* _MATERIAL PROVIDED_
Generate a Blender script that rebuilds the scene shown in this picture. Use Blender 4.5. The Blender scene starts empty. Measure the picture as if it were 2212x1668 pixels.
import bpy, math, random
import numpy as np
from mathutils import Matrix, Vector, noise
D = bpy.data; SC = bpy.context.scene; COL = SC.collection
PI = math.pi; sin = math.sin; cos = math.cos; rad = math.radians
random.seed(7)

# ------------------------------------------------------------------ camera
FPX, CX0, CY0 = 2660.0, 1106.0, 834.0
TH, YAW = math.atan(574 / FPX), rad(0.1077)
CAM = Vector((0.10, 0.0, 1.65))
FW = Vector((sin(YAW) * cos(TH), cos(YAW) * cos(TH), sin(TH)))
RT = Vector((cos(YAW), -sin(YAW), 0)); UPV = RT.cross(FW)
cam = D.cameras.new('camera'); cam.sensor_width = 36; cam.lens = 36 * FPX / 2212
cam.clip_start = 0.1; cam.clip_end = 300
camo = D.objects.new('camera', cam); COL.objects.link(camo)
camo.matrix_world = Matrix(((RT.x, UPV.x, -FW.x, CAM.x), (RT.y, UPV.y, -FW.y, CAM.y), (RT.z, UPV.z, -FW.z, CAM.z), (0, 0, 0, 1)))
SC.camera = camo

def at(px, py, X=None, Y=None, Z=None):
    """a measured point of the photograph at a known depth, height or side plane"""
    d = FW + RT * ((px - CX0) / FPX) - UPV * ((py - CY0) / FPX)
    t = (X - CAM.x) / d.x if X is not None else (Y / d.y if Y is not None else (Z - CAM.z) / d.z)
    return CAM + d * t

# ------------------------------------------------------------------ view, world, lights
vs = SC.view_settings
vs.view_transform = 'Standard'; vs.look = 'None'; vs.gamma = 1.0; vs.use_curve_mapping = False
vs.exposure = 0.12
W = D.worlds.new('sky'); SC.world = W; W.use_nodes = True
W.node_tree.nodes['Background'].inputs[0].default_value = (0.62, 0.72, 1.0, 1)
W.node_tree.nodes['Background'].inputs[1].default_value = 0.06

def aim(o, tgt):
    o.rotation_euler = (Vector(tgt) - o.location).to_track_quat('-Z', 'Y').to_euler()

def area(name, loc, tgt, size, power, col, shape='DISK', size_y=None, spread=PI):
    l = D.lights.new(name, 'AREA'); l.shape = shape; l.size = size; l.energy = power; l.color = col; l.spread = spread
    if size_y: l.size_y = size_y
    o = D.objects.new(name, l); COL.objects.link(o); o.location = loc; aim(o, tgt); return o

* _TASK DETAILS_
Copy the material above, line for line.

* _PROBLEM SOLUTION_
Generate a Blender script that rebuilds the scene shown in this picture. Use Blender 4.5. The Blender scene starts empty. Measure the picture as if it were 2212x1668 pixels.
import bpy, math, random
import numpy as np
from mathutils import Matrix, Vector, noise
D = bpy.data; SC = bpy.context.scene; COL = SC.collection
PI = math.pi; sin = math.sin; cos = math.cos; rad = math.radians
random.seed(7)

# ------------------------------------------------------------------ camera
FPX, CX0, CY0 = 2660.0, 1106.0, 834.0
TH, YAW = math.atan(574 / FPX), rad(0.1077)
CAM = Vector((0.10, 0.0, 1.65))
FW = Vector((sin(YAW) * cos(TH), cos(YAW) * cos(TH), sin(TH)))
RT = Vector((cos(YAW), -sin(YAW), 0)); UPV = RT.cross(FW)
cam = D.cameras.new('camera'); cam.sensor_width = 36; cam.lens = 36 * FPX / 2212
cam.clip_start = 0.1; cam.clip_end = 300
camo = D.objects.new('camera', cam); COL.objects.link(camo)
camo.matrix_world = Matrix(((RT.x, UPV.x, -FW.x, CAM.x), (RT.y, UPV.y, -FW.y, CAM.y), (RT.z, UPV.z, -FW.z, CAM.z), (0, 0, 0, 1)))
SC.camera = camo

def at(px, py, X=None, Y=None, Z=None):
    """a measured point of the photograph at a known depth, height or side plane"""
    d = FW + RT * ((px - CX0) / FPX) - UPV * ((py - CY0) / FPX)
    t = (X - CAM.x) / d.x if X is not None else (Y / d.y if Y is not None else (Z - CAM.z) / d.z)
    return CAM + d * t

# ------------------------------------------------------------------ view, world, lights
vs = SC.view_settings
vs.view_transform = 'Standard'; vs.look = 'None'; vs.gamma = 1.0; vs.use_curve_mapping = False
vs.exposure = 0.12
W = D.worlds.new('sky'); SC.world = W; W.use_nodes = True
W.node_tree.nodes['Background'].inputs[0].default_value = (0.62, 0.72, 1.0, 1)
W.node_tree.nodes['Background'].inputs[1].default_value = 0.06

def aim(o, tgt):
    o.rotation_euler = (Vector(tgt) - o.location).to_track_quat('-Z', 'Y').to_euler()

def area(name, loc, tgt, size, power, col, shape='DISK', size_y=None, spread=PI):
    l = D.lights.new(name, 'AREA'); l.shape = shape; l.size = size; l.energy = power; l.color = col; l.spread = spread
    if size_y: l.size_y = size_y
    o = D.objects.new(name, l); COL.objects.link(o); o.location = loc; aim(o, tgt); return o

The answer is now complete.